Growing Apart: Friends Edition

Social media is one of the biggest tools we have today. It has given us the ability to have quick updates on our friends and family, news before it gets fact checked, and a chance to connect with strangers around the world. But, as we know, it can come at a price for many. The clout chasing is at an all time high, and so many people are pretending to live a life they really don’t have, just to keep up. In addition, it comes tools, and stats. How many likes, and views, you get as well as how many followers you have. Personally, my social timelines include accounts from the news and weather, to my favorite celebrity gossip pages. I believe in being balanced, but even I find myself needing to unplug, and get away from the noise.

With the current Instagram trend of following to unfollow, I decided to download an app from my Appstore that lets me know who unfollowed me. I find it to be great tool for those spam pages, and to quickly unfollow those who want to have followers, but not engage with anyone else’s content. Anyway, it’s great.

I usually don’t care if I get unfollowed, but there was one in particular that I noticed last week that offended me. This was someone that I don’t speak to regularly, but we used to work together, and were close at one point in time.

I decided to check Facebook, and saw that I had been unfriended there too. I thought long, and hard to myself, debating on whether or not I should call or text. I even texted another person we used to work with, to ask her opinion. Before she got a chance to respond I decided not to reach out to the person that blocked me. I decided not to for a couple reasons.

  1. I thought it would sound stupid. To sit there and text someone, “Why did you unfollow me?” when we haven’t spoken in months
  2. She doesn’t owe me an explanation for anything
  3. It’s okay if she does not want me to be a part of her life anymore, or if she does not want to be a part of mine.

You see, I don’t know if I offended her, or what, and that bothered me. However, the fact that she didn’t reach out, or try to resolve whatever problem there may have been told me what I needed to know.

  1. It may not have been that important to her
  2. It may have been something petty
  3. We hadn’t spoken in so long, that we just grew apart.

I have had a lot of changes in my life within the past year, so I must acknowledge that other people have gone through changes as well.

I hear it all the time, and the older I get the truer it becomes. “Some people are only in your life for a season”. AND THAT’S OKAY!!!! Seasonal people aren’t BAD people. I feel like society pushes this narrative that the people that are in your life for the longest period of time, are the best, and this isn’t always true. You may have had a friend you were close with, and as life goes on, you move apart and do what makes you happy, you may find that you no longer have the same interests.

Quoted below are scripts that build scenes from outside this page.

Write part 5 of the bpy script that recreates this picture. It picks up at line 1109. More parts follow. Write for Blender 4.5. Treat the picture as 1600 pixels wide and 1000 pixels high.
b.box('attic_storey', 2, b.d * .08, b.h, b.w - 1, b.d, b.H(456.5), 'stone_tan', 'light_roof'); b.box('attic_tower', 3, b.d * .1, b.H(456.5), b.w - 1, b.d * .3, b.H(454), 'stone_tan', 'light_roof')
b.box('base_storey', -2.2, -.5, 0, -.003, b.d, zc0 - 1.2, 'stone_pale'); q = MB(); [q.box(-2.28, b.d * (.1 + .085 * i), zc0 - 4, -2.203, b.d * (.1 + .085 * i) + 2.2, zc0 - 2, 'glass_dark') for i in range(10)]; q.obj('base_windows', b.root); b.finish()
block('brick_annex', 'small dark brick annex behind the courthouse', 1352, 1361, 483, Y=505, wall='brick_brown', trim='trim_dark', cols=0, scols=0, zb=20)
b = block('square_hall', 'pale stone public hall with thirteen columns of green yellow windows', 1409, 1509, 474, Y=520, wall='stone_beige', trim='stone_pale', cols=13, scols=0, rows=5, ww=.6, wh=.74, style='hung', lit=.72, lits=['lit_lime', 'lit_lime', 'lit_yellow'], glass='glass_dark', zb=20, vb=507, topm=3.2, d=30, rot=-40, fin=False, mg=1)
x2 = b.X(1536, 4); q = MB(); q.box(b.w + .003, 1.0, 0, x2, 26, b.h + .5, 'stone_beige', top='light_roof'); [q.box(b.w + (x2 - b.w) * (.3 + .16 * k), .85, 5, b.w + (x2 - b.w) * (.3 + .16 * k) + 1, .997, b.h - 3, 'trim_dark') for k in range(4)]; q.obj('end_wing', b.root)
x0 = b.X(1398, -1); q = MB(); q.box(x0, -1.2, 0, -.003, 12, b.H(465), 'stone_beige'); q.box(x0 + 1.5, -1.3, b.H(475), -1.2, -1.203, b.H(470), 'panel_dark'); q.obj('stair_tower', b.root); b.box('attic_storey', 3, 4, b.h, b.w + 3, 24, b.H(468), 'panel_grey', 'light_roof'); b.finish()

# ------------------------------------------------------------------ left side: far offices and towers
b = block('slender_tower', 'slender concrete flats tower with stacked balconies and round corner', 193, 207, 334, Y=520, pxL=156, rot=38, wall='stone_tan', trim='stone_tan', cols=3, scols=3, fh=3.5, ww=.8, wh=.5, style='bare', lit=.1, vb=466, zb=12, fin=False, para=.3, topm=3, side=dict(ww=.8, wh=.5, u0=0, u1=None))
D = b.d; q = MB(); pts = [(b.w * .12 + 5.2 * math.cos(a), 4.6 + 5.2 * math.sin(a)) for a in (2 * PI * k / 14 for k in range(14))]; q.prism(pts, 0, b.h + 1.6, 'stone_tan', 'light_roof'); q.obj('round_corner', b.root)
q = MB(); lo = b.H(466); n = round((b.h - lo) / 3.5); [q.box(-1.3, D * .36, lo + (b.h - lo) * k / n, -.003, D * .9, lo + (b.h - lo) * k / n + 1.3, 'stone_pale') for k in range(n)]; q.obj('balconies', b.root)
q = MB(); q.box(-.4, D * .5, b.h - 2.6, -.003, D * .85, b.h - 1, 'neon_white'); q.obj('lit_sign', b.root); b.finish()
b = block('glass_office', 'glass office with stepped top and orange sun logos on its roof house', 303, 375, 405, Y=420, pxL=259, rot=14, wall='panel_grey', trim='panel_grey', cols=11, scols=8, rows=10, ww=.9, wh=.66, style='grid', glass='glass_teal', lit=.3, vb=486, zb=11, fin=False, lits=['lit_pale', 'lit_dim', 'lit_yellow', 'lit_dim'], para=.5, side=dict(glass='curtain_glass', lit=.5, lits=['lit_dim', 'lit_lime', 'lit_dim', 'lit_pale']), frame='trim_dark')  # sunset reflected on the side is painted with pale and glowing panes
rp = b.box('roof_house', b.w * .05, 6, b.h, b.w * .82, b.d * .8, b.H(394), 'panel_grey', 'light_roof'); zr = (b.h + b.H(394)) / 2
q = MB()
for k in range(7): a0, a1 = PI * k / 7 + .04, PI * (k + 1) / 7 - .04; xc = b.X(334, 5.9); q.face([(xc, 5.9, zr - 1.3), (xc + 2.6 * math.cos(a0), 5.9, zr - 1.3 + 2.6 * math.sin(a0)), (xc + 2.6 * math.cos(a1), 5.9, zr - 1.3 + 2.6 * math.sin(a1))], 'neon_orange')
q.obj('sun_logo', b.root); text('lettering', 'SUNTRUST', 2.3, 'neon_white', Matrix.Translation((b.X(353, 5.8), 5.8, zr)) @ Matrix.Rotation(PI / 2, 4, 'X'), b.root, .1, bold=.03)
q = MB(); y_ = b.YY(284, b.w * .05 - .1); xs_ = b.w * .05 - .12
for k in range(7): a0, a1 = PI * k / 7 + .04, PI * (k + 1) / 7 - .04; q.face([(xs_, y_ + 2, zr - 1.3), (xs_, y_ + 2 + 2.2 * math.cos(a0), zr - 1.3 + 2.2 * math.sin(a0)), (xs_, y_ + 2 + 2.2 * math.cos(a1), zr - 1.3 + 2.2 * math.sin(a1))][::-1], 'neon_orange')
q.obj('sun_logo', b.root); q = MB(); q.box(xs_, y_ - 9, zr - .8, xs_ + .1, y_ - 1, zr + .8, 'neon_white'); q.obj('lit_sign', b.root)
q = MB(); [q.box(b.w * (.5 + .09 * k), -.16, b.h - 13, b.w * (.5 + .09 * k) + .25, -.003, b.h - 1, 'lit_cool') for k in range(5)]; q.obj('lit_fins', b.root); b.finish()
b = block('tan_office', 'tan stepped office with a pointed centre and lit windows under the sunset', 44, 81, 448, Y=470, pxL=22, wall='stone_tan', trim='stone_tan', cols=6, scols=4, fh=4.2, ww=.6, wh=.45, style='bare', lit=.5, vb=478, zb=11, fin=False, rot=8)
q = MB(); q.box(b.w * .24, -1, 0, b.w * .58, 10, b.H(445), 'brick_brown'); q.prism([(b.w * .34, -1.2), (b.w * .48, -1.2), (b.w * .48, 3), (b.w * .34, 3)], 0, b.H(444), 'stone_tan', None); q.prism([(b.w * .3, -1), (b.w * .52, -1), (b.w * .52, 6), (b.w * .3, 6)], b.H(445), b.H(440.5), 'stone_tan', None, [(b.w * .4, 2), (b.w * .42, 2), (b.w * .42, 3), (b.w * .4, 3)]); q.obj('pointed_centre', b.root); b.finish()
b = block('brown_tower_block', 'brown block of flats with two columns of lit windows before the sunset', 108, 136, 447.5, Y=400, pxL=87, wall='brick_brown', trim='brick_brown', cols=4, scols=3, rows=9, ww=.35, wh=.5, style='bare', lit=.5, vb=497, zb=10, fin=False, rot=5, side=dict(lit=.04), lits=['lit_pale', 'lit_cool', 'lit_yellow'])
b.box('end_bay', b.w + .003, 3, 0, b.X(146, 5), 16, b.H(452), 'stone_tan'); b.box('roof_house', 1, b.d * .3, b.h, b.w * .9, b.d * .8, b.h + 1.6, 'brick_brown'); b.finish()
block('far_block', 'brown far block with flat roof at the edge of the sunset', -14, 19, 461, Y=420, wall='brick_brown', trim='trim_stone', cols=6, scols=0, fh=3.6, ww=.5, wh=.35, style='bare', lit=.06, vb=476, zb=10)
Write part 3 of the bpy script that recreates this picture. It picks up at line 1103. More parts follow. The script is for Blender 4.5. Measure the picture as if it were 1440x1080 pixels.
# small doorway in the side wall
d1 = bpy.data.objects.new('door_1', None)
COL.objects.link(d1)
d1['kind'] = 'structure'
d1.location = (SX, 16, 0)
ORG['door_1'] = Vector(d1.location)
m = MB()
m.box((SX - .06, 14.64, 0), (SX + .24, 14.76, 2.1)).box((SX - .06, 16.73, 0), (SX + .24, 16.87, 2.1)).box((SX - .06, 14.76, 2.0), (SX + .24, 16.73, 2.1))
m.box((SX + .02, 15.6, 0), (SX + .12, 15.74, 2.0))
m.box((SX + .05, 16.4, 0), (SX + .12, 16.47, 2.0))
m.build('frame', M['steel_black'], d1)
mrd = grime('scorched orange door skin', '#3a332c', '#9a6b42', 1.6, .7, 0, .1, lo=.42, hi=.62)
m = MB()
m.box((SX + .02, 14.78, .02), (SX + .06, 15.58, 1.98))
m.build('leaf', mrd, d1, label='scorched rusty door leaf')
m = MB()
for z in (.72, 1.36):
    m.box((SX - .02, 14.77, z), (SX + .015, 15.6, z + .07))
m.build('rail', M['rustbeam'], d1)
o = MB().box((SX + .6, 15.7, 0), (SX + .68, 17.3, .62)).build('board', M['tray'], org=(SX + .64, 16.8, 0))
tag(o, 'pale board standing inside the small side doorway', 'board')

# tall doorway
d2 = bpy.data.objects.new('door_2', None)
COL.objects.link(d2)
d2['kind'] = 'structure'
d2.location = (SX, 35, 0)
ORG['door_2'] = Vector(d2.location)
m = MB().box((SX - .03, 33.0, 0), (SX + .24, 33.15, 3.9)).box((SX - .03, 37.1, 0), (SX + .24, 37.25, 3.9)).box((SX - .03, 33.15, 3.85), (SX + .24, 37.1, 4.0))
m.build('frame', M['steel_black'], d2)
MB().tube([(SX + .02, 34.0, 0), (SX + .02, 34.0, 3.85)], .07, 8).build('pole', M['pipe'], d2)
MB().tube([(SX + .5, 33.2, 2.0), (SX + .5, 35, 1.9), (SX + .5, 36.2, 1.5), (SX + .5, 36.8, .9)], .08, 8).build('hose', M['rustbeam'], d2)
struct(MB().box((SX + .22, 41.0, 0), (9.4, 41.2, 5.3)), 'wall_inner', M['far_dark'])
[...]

Some may make you feel bad for distancing yourself, but its completely natural to want to be around like-minded people. As your goals change, so should your surroundings. You should not feel bad for wanting that.

Looking at the situation in that way, I felt a lot better. I know that I have outgrown people, but didn’t think about anyone outgrowing me.

Crazy right?!

Anyway, I am thankful for growth, and the ability to look at situations from all sides.

Have you had situations where you and an old friend grew apart? How did you handle it?